Anyway, King Richard’s ball is a complete disaster, as you’d expect. The Valencians don’t really know what to do with themselves, and the Jester only has one joke to tell (since he and Madalena weren’t really coming up with jokes for all those hours in her bedroom, of course). King Richard rolls in a wheelbarrow of his private vegetable stock, but instead of feeding it to the Valencians, he burns it. His reasoning was that if they couldn’t have vegetables, he couldn’t, but he realized just after lighting the vegetables on fire that it was a bad idea. Because, you know, the Valencians would probably rather just have something to eat. The Executioners were better than expected, but the Valencians still aren’t really enjoying the party. King Richard invites them to tell him what they really think of him. All is funny until a eunuch King Richard was making fun of early in the episode says that he would have to be blind not to see that Madalena is sleeping with the Jester. King Richard ends the party and orders the eunuch killed (which is convenient, with the executioners being right there and all).

In Sidneyland (heh), Isabella is having a great time pretending to be Sid’s fiancé because it means she gets to act like she did back in Valencia. Galavant is grumpy because he has to pretend to be a squire and help put together a party for his actual squire.

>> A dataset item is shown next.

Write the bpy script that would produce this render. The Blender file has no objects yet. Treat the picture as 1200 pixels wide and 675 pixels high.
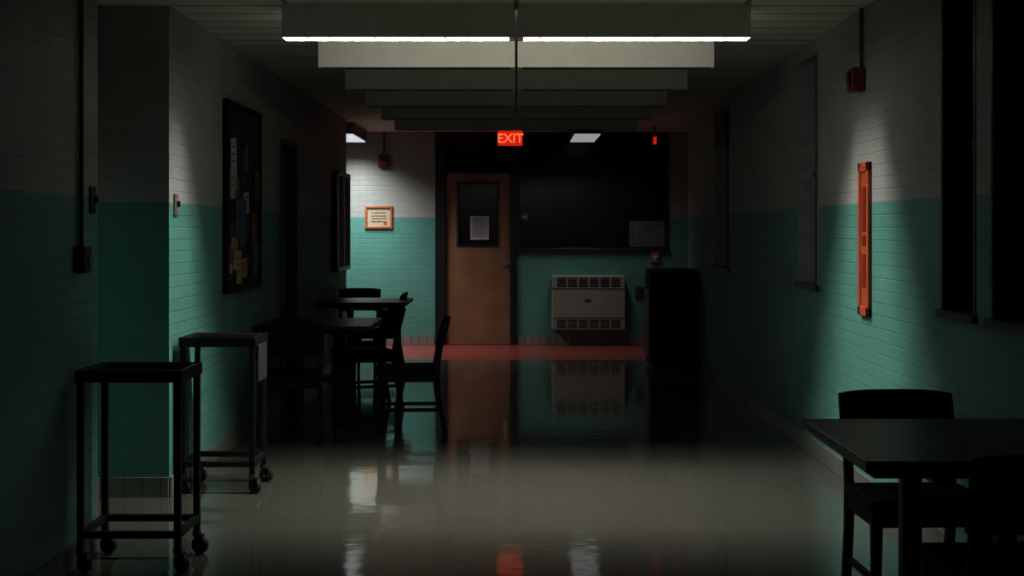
import bpy, bmesh, math, random
from mathutils import Matrix, Vector
random.seed(7)
scene = bpy.context.scene
try:
    scene.view_settings.view_transform = 'Standard'
    scene.view_settings.exposure = 0.32
    scene.view_settings.gamma = 0.76
except Exception:
    pass

# ------------------------------------------------------------------ materials
def new_mat(name):
    m = bpy.data.materials.new(name); m.use_nodes = True
    nt = m.node_tree; b = nt.nodes['Principled BSDF']
    return m, nt, b

def simple(name, col, rough=0.5, metal=0.0, var=0.15, scale=12.0, bump=0.0, spec=0.5):
    m, nt, b = new_mat(name)
    n = nt.nodes.new('ShaderNodeTexNoise'); n.inputs['Scale'].default_value = scale
    n.inputs['Detail'].default_value = 4
    tc = nt.nodes.new('ShaderNodeTexCoord'); nt.links.new(tc.outputs['Object'], n.inputs['Vector'])
    r = nt.nodes.new('ShaderNodeValToRGB')
    r.color_ramp.elements[0].position = 0.3; r.color_ramp.elements[1].position = 0.7
    r.color_ramp.elements[0].color = tuple(c*(1-var) for c in col)+(1,)
    r.color_ramp.elements[1].color = tuple(min(1, c*(1+var)) for c in col)+(1,)
    nt.links.new(n.outputs['Fac'], r.inputs['Fac'])
    nt.links.new(r.outputs['Color'], b.inputs['Base Color'])
    b.inputs['Roughness'].default_value = rough
    b.inputs['Metallic'].default_value = metal
    b.inputs['Specular IOR Level'].default_value = spec
    if bump > 0:
        bp = nt.nodes.new('ShaderNodeBump'); bp.inputs['Strength'].default_value = bump
        bp.inputs['Distance'].default_value = 0.01
        nt.links.new(n.outputs['Fac'], bp.inputs['Height']); nt.links.new(bp.outputs['Normal'], b.inputs['Normal'])
    return m

def emis(name, col, strength):
    m, nt, b = new_mat(name)
    b.inputs['Base Color'].default_value = tuple(c*0.5 for c in col)+(1,)
    b.inputs['Emission Color'].default_value = col+(1,)
    b.inputs['Emission Strength'].default_value = strength
    return m

UP = (0.375, 0.385, 0.365); TEAL = (0.135, 0.315, 0.272)
def brick_wall(name, axis):
    m, nt, b = new_mat(name)
    L = nt.links.new
    geo = nt.nodes.new('ShaderNodeNewGeometry')
    sep = nt.nodes.new('ShaderNodeSeparateXYZ'); L(geo.outputs['Position'], sep.inputs[0])
    com = nt.nodes.new('ShaderNodeCombineXYZ')
    L(sep.outputs[axis], com.inputs[0]); L(sep.outputs['Z'], com.inputs[1])
    br = nt.nodes.new('ShaderNodeTexBrick'); L(com.outputs[0], br.inputs['Vector'])
    br.inputs['Scale'].default_value = 1.0
    br.inputs['Brick Width'].default_value = 0.205
    br.inputs['Row Height'].default_value = 0.0655
    br.inputs['Mortar Size'].default_value = 0.005
    br.inputs['Mortar Smooth'].default_value = 0.8
    br.inputs['Color1'].default_value = (1, 1, 1, 1)
    br.inputs['Color2'].default_value = (0.95, 0.95, 0.95, 1)
    br.inputs['Mortar'].default_value = (0.86, 0.86, 0.86, 1)
    gt = nt.nodes.new('ShaderNodeMath'); gt.operation = 'GREATER_THAN'; gt.inputs[1].default_value = 1.572
    L(sep.outputs['Z'], gt.inputs[0])
    mx = nt.nodes.new('ShaderNodeMix'); mx.data_type = 'RGBA'
    L(gt.outputs[0], mx.inputs['Factor'])
    mx.inputs[6].default_value = TEAL+(1,); mx.inputs[7].default_value = UP+(1,)
    mu = nt.nodes.new('ShaderNodeMix'); mu.data_type = 'RGBA'; mu.blend_type = 'MULTIPLY'
    mu.inputs['Factor'].default_value = 1.0
    L(mx.outputs[2], mu.inputs[6]); L(br.outputs['Color'], mu.inputs[7])
    no = nt.nodes.new('ShaderNodeTexNoise'); no.inputs['Scale'].default_value = 2.5; no.inputs['Detail'].default_value = 6
    L(geo.outputs['Position'], no.inputs['Vector'])
    mr = nt.nodes.new('ShaderNodeMapRange'); mr.inputs['To Min'].default_value = 0.84; mr.inputs['To Max'].default_value = 1.1
    L(no.outputs['Fac'], mr.inputs['Value'])
    mv = nt.nodes.new('ShaderNodeMix'); mv.data_type = 'RGBA'; mv.blend_type = 'MULTIPLY'; mv.inputs['Factor'].default_value = 1
    L(mu.outputs[2], mv.inputs[6]); L(mr.outputs[0], mv.inputs[7])
    L(mv.outputs[2], b.inputs['Base Color'])
    b.inputs['Roughness'].default_value = 0.55
    b.inputs['Specular IOR Level'].default_value = 0.3
    bp = nt.nodes.new('ShaderNodeBump'); bp.inputs['Strength'].default_value = 0.4; bp.inputs['Distance'].default_value = 0.003
    bp.invert = True
    L(br.outputs['Fac'], bp.inputs['Height']); L(bp.outputs['Normal'], b.inputs['Normal'])
    return m

def tile_mat(name, axis, col, w, h, mortar, rough=0.35, zaxis='Z', ms=0.004):
    m, nt, b = new_mat(name); L = nt.links.new
    geo = nt.nodes.new('ShaderNodeNewGeometry')
    sep = nt.nodes.new('ShaderNodeSeparateXYZ'); L(geo.outputs['Position'], sep.inputs[0])
    com = nt.nodes.new('ShaderNodeCombineXYZ')
    L(sep.outputs[axis], com.inputs[0]); L(sep.outputs[zaxis], com.inputs[1])
    br = nt.nodes.new('ShaderNodeTexBrick'); L(com.outputs[0], br.inputs['Vector'])
    br.offset = 0.0
    br.inputs['Scale'].default_value = 1.0
    br.inputs['Brick Width'].default_value = w; br.inputs['Row Height'].default_value = h
    br.inputs['Mortar Size'].default_value = ms
    br.inputs['Color1'].default_value = col+(1,)
    br.inputs['Color2'].default_value = tuple(c*0.88 for c in col)+(1,)
    br.inputs['Mortar'].default_value = mortar+(1,)
    L(br.outputs['Color'], b.inputs['Base Color'])
    b.inputs['Roughness'].default_value = rough
    return m

def floor_mat():
    m, nt, b = new_mat('waxed_vinyl_floor'); L = nt.links.new
    geo = nt.nodes.new('ShaderNodeNewGeometry')
    br = nt.nodes.new('ShaderNodeTexBrick'); br.offset = 0.0
    L(geo.outputs['Position'], br.inputs['Vector'])
    br.inputs['Scale'].default_value = 1
    br.inputs['Brick Width'].default_value = 0.305; br.inputs['Row Height'].default_value = 0.305
    br.inputs['Mortar Size'].default_value = 0.001
    br.inputs['Color1'].default_value = (0.095, 0.093, 0.078, 1)
    br.inputs['Color2'].default_value = (0.092, 0.090, 0.075, 1)
    br.inputs['Mortar'].default_value = (0.082, 0.078, 0.068, 1)
    no = nt.nodes.new('ShaderNodeTexNoise'); no.inputs['Scale'].default_value = 45; no.inputs['Detail'].default_value = 5
    L(geo.outputs['Position'], no.inputs['Vector'])
    mr = nt.nodes.new('ShaderNodeMapRange'); mr.inputs['To Min'].default_value = 0.85; mr.inputs['To Max'].default_value = 1.1
    L(no.outputs['Fac'], mr.inputs['Value'])
    mu = nt.nodes.new('ShaderNodeMix'); mu.data_type = 'RGBA'; mu.blend_type = 'MULTIPLY'; mu.inputs['Factor'].default_value = 1
    L(br.outputs['Color'], mu.inputs[6]); L(mr.outputs[0], mu.inputs[7])
    L(mu.outputs[2], b.inputs['Base Color'])
    n2 = nt.nodes.new('ShaderNodeTexNoise'); n2.inputs['Scale'].default_value = 1.6; n2.inputs['Detail'].default_value = 3
    L(geo.outputs['Position'], n2.inputs['Vector'])
    m2 = nt.nodes.new('ShaderNodeMapRange'); m2.inputs['To Min'].default_value = 0.05; m2.inputs['To Max'].default_value = 0.10
    L(n2.outputs['Fac'], m2.inputs['Value']); L(m2.outputs[0], b.inputs['Roughness'])
    b.inputs['IOR'].default_value = 1.7
    n3 = nt.nodes.new('ShaderNodeTexNoise'); n3.inputs['Scale'].default_value = 5.5; n3.inputs['Detail'].default_value = 2
    L(geo.outputs['Position'], n3.inputs['Vector'])
    bp = nt.nodes.new('ShaderNodeBump'); bp.inputs['Strength'].default_value = 0.30; bp.inputs['Distance'].default_value = 0.004
    L(n3.outputs['Fac'], bp.inputs['Height']); L(bp.outputs['Normal'], b.inputs['Normal'])
    return m

M_wy = brick_wall('painted_brick_side', 'Y')
M_wx = brick_wall('painted_brick_cross', 'X')
M_floor = floor_mat()
M_red = tile_mat('red_quarry_tile', 'X', (0.29, 0.066, 0.056), 0.15, 0.15, (0.2, 0.05, 0.045), 0.3, 'Y', 0.003)
M_ceil = tile_mat('acoustic_ceiling', 'X', (0.66, 0.64, 0.56), 1.22, 0.305, (0.2, 0.19, 0.17), 0.9, 'Y', 0.014)
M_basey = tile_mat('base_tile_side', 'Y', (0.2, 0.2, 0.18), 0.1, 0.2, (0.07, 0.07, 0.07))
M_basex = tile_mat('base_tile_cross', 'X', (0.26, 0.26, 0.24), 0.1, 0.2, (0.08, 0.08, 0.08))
M_black = simple('black_vinyl', (0.006, 0.006, 0.0065), 0.7, 0, 0.2, 30, 0.1, 0.12)
M_wood = simple('dark_stained_wood', (0.009, 0.007, 0.006), 0.55, 0, 0.3, 14, 0, 0.15)
M_metal = simple('dark_painted_steel', (0.018, 0.017, 0.018), 0.45, 0.1, 0.2, 20, 0, 0.3)
M_rubber = simple('rubber', (0.015, 0.015, 0.015), 0.7)
M_top = simple('dark_laminate', (0.016, 0.017, 0.0165), 0.34, 0, 0.15, 40, 0, 0.4)
M_fix = simple('fixture_enamel', (0.88, 0.86, 0.78), 0.5, 0, 0.04, 5)
M_fin = simple('fixture_reflector', (0.22, 0.22, 0.225), 0.5, 0, 0.04, 5)
M_frame = simple('dark_green_frame', (0.012, 0.020, 0.017), 0.4)
M_jamb = simple('pale_jamb', (0.28, 0.30, 0.29), 0.5)
M_glass = simple('dark_glass', (0.006, 0.007, 0.007), 0.2, 0, 0.1, 12, 0, 0.4)
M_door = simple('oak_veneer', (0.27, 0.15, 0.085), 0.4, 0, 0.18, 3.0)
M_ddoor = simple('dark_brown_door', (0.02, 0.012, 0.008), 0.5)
M_chrome = simple('satin_chrome', (0.6, 0.6, 0.6), 0.25, 1.0, 0.05)
M_paper = simple('paper_white', (0.46, 0.45, 0.48), 0.8, 0, 0.05, 60)
M_paper2 = simple('paper_cream', (0.44, 0.38, 0.27), 0.8, 0, 0.08, 60)
M_paper3 = simple('paper_yellow', (0.42, 0.29, 0.11), 0.8)
M_paper4 = simple('paper_grey', (0.11, 0.12, 0.118), 0.8, 0, 0.3, 25)
M_paper5 = simple('paper_red', (0.22, 0.06, 0.04), 0.8)
M_paper6 = simple('paper_blue', (0.07, 0.10, 0.15), 0.8)
M_ink = simple('printed_ink', (0.04, 0.04, 0.045), 0.8)
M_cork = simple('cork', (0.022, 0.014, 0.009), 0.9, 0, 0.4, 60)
M_red_p = simple('red_enamel', (0.22, 0.024, 0.018), 0.4)
M_drk = simple('brown_plastic', (0.06, 0.04, 0.035), 0.5)
M_orange = simple('orange_red_enamel', (0.42, 0.10, 0.038), 0.45, 0, 0.12, 8)
M_orangef = simple('orange_wood_frame', (0.36, 0.13, 0.05), 0.4)
M_beige = simple('beige_enamel', (0.31, 0.30, 0.255), 0.45, 0, 0.06, 6)
M_slot = simple('slot_dark', (0.014, 0.015, 0.014), 0.6)
M_plate = simple('switch_plate', (0.20, 0.18, 0.14), 0.4)
M_grey = simple('grey_steel', (0.09, 0.09, 0.09), 0.4, 0.3)
M_silver = simple('aluminium_frame', (0.4, 0.4, 0.4), 0.35, 0.8, 0.05)
M_lens1 = emis('lens_bright', (0.9, 0.95, 1.0), 0.55)
M_lens2 = emis('lens_dim', (0.9, 0.95, 0.95), 0.32)
M_exitbg = emis('exit_face', (1.0, 0.045, 0.018), 0.5)
M_exittx = emis('exit_letters', (1.0, 0.24, 0.09), 0.9)
M_fillglow = emis('added_strip_glow', (1.0, 0.96, 0.88), 0.5)  # glow of the added fill strip, not a fixture part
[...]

Sid just seems stressed because he’s in the middle of a huge lie about his life. Galavant and Isabella fight about the situation throughout the episode, with Galavant basically accusing her of being too nice. Galavant has a meal with all the other squires, and that’s when the singing of “Jackass in a Can” takes place. Galavant was trying to convince the guys that being a knight was cool, and the squires just responded with how much the knights they work for suck. It made Galavant realize that he’s quite narcissistic and probably hasn’t been the nicest employer to Sid. By the end of the episode, Galavant apologizes to Sid and tells Sid that he actually really appreciates his work. Score one for character growth!